-- EXERCISE REQUIREMENTS --
Which lines run from the first one up to and including the one with "COL = scene.collection"? Print exactly those.
++++++++++
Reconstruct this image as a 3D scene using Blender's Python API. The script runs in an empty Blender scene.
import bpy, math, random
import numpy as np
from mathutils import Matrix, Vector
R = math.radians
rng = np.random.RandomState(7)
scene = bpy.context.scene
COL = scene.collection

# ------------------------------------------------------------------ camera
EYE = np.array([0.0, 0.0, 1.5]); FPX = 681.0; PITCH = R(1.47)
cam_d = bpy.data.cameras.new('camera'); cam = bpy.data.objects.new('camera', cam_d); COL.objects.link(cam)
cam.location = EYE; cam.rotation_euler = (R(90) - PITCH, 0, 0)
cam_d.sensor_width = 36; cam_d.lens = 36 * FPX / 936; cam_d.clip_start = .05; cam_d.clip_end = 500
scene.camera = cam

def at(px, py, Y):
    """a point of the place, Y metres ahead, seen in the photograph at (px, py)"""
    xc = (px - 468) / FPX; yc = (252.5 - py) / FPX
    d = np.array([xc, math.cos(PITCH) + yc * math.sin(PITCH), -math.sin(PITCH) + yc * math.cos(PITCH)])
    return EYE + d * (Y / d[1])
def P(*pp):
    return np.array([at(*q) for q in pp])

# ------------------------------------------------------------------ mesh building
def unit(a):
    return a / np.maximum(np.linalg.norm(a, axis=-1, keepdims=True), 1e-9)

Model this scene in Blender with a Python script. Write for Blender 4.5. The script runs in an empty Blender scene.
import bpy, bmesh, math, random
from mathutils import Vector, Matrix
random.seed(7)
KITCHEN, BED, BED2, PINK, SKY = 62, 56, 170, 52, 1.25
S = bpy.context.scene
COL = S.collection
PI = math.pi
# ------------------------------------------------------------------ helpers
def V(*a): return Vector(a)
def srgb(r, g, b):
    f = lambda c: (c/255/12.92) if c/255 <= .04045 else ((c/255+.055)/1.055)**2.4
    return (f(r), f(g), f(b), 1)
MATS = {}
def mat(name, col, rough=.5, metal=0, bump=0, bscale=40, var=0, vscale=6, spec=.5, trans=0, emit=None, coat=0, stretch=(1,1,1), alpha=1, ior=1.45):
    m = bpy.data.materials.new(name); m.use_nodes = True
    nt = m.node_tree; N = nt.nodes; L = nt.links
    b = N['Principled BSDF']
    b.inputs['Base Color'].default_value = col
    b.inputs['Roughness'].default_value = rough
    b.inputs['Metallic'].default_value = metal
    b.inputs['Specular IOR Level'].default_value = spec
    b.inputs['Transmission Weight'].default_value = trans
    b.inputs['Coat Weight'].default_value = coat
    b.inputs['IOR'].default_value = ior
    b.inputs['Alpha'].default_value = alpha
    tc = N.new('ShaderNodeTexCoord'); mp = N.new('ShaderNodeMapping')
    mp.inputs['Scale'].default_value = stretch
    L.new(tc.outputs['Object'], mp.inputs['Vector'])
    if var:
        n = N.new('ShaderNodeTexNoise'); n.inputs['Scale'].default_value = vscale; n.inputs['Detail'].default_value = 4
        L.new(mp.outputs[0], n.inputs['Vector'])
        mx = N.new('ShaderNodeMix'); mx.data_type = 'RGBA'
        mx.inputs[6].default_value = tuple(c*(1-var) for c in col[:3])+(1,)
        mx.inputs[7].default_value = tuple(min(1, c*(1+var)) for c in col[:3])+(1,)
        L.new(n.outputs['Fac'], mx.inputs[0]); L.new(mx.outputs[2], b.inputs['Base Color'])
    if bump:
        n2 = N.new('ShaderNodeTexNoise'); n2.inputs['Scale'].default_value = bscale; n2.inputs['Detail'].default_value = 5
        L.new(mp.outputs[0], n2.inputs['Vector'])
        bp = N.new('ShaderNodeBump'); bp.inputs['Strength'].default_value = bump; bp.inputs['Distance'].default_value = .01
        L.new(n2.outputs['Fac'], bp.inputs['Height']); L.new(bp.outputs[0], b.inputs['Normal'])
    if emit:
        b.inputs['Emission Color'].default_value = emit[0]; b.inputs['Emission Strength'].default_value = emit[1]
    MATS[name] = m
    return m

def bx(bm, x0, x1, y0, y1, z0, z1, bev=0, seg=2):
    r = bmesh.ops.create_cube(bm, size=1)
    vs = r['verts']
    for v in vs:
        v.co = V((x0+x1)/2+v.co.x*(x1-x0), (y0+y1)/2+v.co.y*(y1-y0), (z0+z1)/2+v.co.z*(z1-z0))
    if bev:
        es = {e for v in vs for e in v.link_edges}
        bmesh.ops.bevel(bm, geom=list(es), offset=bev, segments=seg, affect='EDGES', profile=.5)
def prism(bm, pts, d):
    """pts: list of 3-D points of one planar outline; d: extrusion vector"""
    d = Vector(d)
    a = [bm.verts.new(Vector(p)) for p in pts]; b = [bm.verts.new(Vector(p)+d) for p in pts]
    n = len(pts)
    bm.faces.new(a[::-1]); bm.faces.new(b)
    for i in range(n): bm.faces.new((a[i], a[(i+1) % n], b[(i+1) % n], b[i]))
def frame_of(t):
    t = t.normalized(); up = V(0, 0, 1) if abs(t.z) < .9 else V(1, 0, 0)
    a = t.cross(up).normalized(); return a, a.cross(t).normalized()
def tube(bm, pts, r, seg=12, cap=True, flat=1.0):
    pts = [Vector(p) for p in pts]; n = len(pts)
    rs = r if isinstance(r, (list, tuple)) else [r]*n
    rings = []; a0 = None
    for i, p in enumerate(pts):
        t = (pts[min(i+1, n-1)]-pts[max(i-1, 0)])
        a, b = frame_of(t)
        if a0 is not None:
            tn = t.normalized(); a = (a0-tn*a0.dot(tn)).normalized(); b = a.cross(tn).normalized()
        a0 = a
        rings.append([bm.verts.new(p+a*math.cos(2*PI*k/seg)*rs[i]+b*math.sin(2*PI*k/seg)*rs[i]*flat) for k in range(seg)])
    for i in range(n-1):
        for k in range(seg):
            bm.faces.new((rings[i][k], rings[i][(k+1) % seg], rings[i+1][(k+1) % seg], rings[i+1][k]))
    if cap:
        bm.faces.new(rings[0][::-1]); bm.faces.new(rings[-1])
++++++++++
-- SOLUTION FOR THIS PROBLEM --
Reconstruct this image as a 3D scene using Blender's Python API. The script runs in an empty Blender scene.
import bpy, math, random
import numpy as np
from mathutils import Matrix, Vector
R = math.radians
rng = np.random.RandomState(7)
scene = bpy.context.scene
COL = scene.collection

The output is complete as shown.